For this reason, most people refusing union membership will be doing so for ideological reasons. They will find their objections to the political agenda of these unions to be more compelling than the economic reasons to support them. But there are additional ways the unions compel public employees to remain members.

For example, in some cases, within the same bargaining unit, unions will negotiate pay and benefit packages for their members that are more favorable than the pay and benefit packages they negotiate for the non-members. In some cases in academia, only union members are permitted to sit on faculty committees that determine curricula and hiring decisions.
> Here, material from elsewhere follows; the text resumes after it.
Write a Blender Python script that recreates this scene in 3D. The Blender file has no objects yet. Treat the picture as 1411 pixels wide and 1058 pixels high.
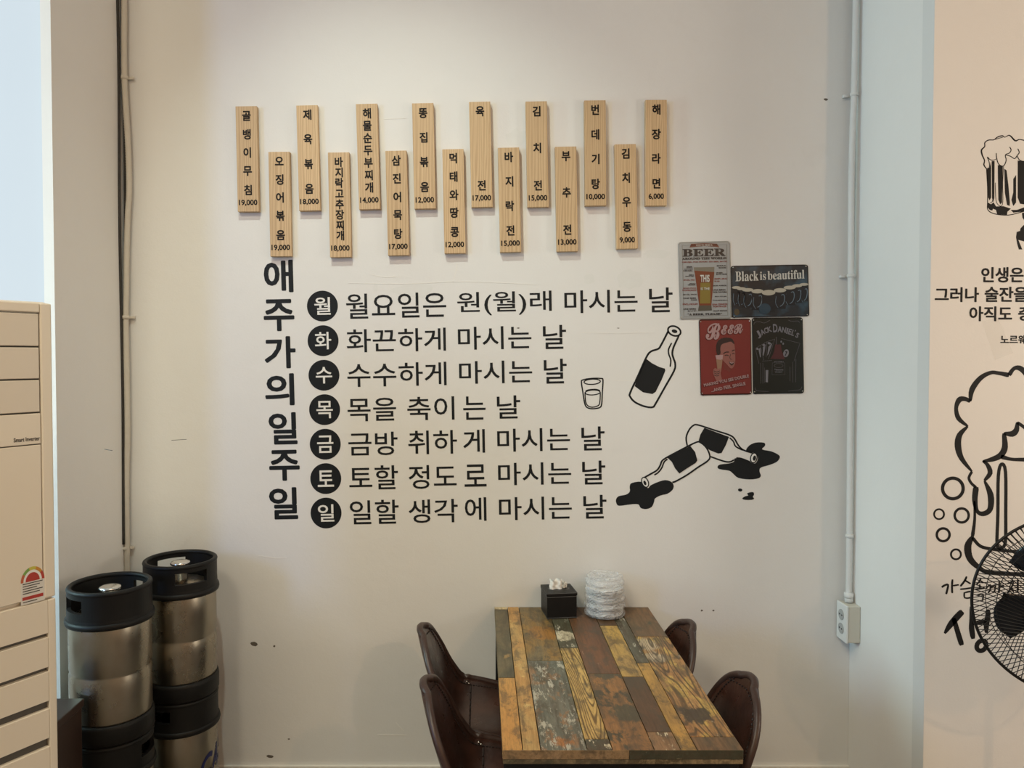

Challenging Exclusive Representation

This right to exclusive representation is the next major target of public sector union reformers. They argue that it is unconstitutional for public sector unions – whose activity the Janus ruling verified is inherently political – to advocate on behalf of non-members, or to represent non-members, or to exclude non-members from participating in votes or discussions on policy, or to deny non-members the same negotiated rates of pay and benefits as members, or, possibly, all of the above.

Just filed this week in the US Supreme Court is the case Uradnik vs IFO, which worked its way through the lower courts in under a year. It is possible it will be heard in the 2019 session. This case calls for an immediate end to laws that force public-sector employees to accept a union’s exclusive representation.

Kathleen Uradnik, a professor of political science at St. Cloud State University in Minnesota, alleges that her union (“IFO” or Inter Faculty Organization) “created a system that discriminates against non-union faculty members by barring them from serving on any faculty search, service, or governance committee, and even bars them from joining the Faculty Senate. This second-class treatment of non-union faculty members impairs the ability of non-members to obtain tenure, to advance in their careers, and to participate in the academic life and governance of their institutions.”

There is a strong possibility that within a few years, if not much sooner, this case will be heard and ruled on by the US Supreme Court in favor of the plaintiff. If so, the future of public sector unions will be altered in ways even more significant than Janus. Unions will be prohibited from discriminating in any way against non-members who are part of their bargaining unit. They also will be powerless to stop public employees from withdrawing completely from their bargaining unit to – gasp – represent themselves in salary and benefit negotiations, something that professionals in the private sector have always done.

The Impact of Non-Exclusive Representation

An impact of a favorable Uradnik vs IFO ruling that would have even greater consequences would be if it enabled the emergence of competing unions. What if two or more unions represented a bargaining group? What if a super-union emerged whose membership welcomed government workers from an entire state, or entire profession, or the entire nation. What if these super-unions embraced a political agenda that ran counter to the left-wing agenda that has dominated public sector unions for decades?

The possibilities are tantalizing.

What if faculty members in America’s colleges and universities had the option to join a conservative union with a national membership that advocated a return to pro-Western college instruction, an end to reverse discrimination, a restoration of academic merit as the sole criteria for admission and graduation, and the abolition of divisive courses of study that offer no useful skills? What if conservative faculty members who have been silent all these years had the power of a national union to protect them from the Left?

What if K-12 teachers across America had a national union to protect them when they objected to curricula designed to turn immigrant children against the people and traditions of their host culture? What if police and firefighters across America had a national union that advocated unequivocally for a merit-based system of immigration? What if civil engineers across America had a national union that was implacably opposed to the environmentalist extremism that has doubled the cost of infrastructure projects and quadrupled the time it takes to complete them?

Enforcing Janus will begin to undermine public sector union power, which is deployed almost exclusively in the service of the Left. Enforcing Uradnik may actually create a balance of power between public sector unions that lean Left vs Right, and that, in turn, would represent a seismic shift in the political landscape of America. At the least, it would neutralize the tremendous boost that public sector unions have given the political Left in America. At most, it might create a hitherto unthinkable consensus in America that public sector unions are indeed inherently political, and have far too much political influence, and must be subject to draconian restrictions including losing the right to collectively bargain, if not complete abolition.